Irak'lı şii lider Muktedir Sadr ise 11 sene sonra Suudi Arabistan'da ağırlandığı gibi Suudi yönetimi Hac sebebiyle Katar vatandaşlarına zorluk çıkartmayacağını bildirmişti. Elbette bu hinterlandın Abd ekseninden koptuğunu söylemek mümkün değildir. Fakat siyaset boşluk kabul etmemektedir ve Abd imajı sarsılmaya başladıkça ülkeler başka politikalar geliştirme eğilimi göstermektedir.

Uzun yıllar sonra Abd belkide ilk defa aynı anda ve farklı sorunlarla karşı karşıya kalmıştır. Abd iç çatışmaları, başkanlık ekibinin adapte olamaması, Venezuela belirsizliği, Abd ordusundaki sızıntılar, Suriye meselesinde başka insiyatiflerin belirmesi, İpek Yolu projesinin şu an için alternatifsizliği, birtakım ortadoğu ülkelerinin görüşmelerde bulunmaları, Abd'nin bu denli sorunla ne şekilde başa çıkabileceğini Abd nezdinde düşündürmektedir. Pentagon yani silah gücü mutlaka ortdoğu coğrafyasında müdahalelerde bulunmak isteyecektir.

Abd iç ve dış çalkantıları yaşarken, Türkiye'de komşularıyla alakalı sorunlarda gerekli adımları Abd'ye rağmen atmalıdır. Şu an için Abd ancak bu girişimleri sözlü olarak kınayacaktır.

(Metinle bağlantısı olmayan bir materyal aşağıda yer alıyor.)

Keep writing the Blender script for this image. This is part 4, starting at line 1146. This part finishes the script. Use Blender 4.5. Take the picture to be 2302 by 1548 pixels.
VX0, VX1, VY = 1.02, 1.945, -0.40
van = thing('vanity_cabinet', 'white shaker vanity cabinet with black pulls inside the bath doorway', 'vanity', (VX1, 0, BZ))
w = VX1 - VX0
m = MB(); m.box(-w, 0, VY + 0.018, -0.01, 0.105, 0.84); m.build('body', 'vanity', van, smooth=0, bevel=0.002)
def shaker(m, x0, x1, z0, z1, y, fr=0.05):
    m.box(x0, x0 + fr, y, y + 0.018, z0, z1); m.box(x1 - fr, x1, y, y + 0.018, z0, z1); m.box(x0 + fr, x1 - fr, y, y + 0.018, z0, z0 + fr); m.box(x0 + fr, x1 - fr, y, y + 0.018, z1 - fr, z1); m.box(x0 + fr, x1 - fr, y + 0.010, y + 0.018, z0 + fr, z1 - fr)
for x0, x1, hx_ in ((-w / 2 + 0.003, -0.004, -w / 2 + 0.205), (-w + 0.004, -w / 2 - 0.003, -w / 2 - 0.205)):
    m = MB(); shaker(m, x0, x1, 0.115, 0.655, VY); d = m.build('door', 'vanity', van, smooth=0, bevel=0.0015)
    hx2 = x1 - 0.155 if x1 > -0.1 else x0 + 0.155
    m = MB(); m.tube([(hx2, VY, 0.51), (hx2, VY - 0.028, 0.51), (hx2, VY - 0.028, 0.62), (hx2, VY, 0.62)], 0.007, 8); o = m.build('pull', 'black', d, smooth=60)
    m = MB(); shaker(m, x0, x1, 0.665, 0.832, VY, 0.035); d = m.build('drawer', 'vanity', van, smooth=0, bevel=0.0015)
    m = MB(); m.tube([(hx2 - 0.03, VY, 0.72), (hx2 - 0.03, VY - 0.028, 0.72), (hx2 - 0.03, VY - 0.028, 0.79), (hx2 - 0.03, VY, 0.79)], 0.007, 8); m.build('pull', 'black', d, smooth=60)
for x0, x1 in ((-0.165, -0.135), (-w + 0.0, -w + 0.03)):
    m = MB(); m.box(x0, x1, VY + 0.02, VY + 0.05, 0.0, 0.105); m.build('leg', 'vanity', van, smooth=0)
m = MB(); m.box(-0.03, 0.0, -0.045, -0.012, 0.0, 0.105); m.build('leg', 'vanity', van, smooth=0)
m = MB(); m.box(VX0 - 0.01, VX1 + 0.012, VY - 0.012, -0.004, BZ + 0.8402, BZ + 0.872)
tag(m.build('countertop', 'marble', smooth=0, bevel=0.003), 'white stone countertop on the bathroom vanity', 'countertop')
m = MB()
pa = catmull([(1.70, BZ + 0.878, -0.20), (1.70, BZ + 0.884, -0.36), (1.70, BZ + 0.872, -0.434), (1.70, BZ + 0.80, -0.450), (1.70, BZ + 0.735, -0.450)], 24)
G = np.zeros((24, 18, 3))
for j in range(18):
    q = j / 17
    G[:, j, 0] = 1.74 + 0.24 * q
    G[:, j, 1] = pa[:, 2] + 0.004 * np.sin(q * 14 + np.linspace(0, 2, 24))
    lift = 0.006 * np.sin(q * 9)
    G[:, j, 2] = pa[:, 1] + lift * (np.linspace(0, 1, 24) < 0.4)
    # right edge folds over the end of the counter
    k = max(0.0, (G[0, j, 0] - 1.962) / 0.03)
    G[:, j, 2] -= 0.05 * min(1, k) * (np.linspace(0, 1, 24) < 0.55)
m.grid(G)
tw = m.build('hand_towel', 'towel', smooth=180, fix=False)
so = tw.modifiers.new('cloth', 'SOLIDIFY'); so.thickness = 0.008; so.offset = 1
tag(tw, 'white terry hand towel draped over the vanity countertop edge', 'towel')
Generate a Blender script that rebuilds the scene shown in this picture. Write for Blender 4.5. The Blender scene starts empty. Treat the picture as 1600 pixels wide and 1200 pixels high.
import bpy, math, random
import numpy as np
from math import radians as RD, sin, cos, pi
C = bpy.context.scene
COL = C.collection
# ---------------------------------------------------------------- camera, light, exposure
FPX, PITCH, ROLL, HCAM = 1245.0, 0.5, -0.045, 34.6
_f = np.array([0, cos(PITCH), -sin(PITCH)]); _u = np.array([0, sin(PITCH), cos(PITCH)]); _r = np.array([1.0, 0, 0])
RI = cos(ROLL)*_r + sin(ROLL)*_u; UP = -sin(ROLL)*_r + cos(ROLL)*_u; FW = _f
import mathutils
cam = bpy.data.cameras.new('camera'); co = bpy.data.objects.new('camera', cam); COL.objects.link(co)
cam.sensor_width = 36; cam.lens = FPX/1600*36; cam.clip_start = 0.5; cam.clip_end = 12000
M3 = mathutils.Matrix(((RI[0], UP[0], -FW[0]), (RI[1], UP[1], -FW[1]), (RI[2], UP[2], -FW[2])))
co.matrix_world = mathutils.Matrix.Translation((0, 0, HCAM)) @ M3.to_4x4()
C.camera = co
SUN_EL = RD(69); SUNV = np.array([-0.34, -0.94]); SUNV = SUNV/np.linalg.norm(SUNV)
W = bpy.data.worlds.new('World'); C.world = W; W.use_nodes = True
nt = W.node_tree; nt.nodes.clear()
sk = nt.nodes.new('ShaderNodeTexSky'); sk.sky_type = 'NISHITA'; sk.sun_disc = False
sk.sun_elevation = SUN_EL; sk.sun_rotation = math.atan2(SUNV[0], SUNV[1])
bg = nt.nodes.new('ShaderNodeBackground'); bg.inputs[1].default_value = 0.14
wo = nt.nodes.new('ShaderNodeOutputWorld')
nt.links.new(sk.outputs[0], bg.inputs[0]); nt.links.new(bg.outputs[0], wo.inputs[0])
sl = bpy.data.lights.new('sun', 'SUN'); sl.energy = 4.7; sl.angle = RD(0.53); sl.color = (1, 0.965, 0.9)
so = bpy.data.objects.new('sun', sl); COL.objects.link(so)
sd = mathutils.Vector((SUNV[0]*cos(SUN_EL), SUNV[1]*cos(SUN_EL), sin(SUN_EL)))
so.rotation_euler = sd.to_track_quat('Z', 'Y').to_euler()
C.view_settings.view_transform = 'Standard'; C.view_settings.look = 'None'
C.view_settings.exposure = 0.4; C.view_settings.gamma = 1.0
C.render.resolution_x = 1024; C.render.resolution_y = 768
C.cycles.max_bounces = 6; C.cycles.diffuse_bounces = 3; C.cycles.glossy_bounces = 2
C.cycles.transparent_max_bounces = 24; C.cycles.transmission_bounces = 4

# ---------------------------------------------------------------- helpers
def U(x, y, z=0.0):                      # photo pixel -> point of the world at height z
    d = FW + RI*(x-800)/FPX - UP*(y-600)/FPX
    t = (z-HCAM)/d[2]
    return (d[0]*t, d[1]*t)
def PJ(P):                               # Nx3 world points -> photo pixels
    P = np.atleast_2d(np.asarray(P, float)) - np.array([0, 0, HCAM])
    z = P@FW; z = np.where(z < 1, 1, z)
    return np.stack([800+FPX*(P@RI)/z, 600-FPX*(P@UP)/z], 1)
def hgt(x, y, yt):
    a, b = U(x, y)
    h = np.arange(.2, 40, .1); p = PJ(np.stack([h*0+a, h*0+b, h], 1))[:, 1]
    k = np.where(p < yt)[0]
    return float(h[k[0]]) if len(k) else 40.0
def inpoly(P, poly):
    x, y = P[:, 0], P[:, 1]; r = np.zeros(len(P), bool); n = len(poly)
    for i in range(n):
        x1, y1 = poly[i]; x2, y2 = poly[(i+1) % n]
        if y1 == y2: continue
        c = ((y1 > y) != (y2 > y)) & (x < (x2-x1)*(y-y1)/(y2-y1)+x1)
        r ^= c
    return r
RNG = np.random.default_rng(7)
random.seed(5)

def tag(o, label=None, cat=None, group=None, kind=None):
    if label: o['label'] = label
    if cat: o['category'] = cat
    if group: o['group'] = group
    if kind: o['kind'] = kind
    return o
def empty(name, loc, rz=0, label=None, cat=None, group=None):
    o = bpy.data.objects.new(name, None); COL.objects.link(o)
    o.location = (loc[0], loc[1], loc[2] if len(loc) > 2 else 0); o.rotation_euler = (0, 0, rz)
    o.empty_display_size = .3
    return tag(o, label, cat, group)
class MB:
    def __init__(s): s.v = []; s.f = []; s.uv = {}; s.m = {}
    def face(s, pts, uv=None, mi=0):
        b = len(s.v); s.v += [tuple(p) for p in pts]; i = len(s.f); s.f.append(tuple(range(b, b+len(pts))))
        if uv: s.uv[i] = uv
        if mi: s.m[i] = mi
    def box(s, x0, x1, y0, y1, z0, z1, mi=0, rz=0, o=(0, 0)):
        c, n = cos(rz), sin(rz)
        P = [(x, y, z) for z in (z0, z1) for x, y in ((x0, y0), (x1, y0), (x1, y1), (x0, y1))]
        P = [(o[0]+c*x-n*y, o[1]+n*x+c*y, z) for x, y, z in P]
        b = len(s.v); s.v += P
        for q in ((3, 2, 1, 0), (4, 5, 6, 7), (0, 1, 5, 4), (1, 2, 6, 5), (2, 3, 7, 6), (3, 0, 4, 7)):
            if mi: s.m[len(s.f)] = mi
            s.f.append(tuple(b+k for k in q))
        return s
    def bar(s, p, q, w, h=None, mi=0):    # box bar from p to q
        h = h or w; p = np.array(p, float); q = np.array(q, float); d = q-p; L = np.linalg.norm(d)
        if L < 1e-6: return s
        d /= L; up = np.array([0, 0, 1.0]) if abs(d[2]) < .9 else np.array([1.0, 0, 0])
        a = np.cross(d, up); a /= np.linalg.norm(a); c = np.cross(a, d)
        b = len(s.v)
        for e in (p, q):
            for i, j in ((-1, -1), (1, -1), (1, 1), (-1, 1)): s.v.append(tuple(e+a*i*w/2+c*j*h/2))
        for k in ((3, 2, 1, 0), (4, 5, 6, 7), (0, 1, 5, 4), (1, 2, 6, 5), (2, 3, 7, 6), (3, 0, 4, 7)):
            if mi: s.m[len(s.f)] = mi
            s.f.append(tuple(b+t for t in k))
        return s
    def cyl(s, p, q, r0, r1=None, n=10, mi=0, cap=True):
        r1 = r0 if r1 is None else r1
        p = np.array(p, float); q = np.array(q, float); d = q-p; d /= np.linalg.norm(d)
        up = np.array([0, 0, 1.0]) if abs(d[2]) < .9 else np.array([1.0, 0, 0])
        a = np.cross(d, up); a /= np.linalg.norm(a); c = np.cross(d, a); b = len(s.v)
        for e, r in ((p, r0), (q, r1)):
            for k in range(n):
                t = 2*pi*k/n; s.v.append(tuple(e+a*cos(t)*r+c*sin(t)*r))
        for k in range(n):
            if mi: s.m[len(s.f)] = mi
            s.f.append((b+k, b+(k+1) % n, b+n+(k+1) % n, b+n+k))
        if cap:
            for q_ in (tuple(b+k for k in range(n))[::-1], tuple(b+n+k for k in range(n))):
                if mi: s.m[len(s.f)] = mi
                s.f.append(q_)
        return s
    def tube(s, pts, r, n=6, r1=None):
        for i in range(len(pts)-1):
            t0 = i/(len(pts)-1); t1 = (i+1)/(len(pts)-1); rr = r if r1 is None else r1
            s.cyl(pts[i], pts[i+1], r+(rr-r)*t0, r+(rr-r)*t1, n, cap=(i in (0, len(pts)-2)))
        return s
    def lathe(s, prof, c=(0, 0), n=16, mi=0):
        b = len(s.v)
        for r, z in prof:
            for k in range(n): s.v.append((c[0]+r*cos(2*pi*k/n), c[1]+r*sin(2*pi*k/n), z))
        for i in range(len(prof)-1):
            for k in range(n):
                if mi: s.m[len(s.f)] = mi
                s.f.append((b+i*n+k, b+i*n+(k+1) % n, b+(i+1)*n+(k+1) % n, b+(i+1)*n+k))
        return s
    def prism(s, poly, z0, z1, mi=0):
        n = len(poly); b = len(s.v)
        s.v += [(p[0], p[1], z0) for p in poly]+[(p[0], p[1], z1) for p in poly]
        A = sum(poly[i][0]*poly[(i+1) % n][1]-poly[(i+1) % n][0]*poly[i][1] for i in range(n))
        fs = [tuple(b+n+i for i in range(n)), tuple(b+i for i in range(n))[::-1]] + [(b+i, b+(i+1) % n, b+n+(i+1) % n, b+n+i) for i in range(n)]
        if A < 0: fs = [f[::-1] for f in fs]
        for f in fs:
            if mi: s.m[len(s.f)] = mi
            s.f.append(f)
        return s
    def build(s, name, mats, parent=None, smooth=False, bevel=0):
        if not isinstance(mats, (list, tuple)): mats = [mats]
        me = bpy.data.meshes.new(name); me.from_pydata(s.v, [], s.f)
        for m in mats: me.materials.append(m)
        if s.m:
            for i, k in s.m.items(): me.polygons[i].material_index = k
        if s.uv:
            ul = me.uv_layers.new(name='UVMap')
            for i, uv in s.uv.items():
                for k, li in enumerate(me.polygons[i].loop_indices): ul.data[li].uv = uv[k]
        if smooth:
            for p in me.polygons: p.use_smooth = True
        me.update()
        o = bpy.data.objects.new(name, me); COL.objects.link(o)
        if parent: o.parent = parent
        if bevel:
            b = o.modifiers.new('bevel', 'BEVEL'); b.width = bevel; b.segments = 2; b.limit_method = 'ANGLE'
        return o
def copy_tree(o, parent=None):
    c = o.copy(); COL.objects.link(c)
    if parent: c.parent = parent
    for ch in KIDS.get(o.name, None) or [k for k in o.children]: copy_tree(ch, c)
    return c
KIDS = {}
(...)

Abd güçlü bir orduya ve kültüre sahip ülkedir. Bu sebeple hiçbir odak için kolay lokma değildir. Ancak dünyada ki Abd egemenliği 1991'den bu yana ilk defa geniş çaplı zedelenmiştir. Bu durum devam ettiği takdirde Abd egemenliğinin son bulması kaçınılamaz. Her ülkenin kendi içerisinde savaş vardır ve geleceğin dünyasında parçalı ülkeler modeli görülebilecektir. Bu durumu çalışan teorisyenlerde Abd'nin enaz yedi parçaya ayrılabileceğini öngörmüşlerdir. Pentagon bu duruma silahı yettiği oranda direnecektir. Eyaletleri dahilinde olağanüstü hal uygulamaları ve askeri devriyeler sıradanlaşabilir. Abd donanma üstünlüğü ile Rusya ve Çin gibi ülkeleri deniz sahasına çekebilirse mutlak galiyebete ereceğini hesap etmektedir. Ancak onu bekleyen sürpriz evanjelis Pentagon işbirliği sınırının ahlaki boyutlarının hadsiz bir biçimde yükselmesiyle Abd iç insan hakları ihlalleri buna karşı ayaklanmalar ve gösteriler, ordu mensuplarının kendi aralarındaki bölünmeleri ve kurumların birbirleriyle çatışma ihtimali olacaktır.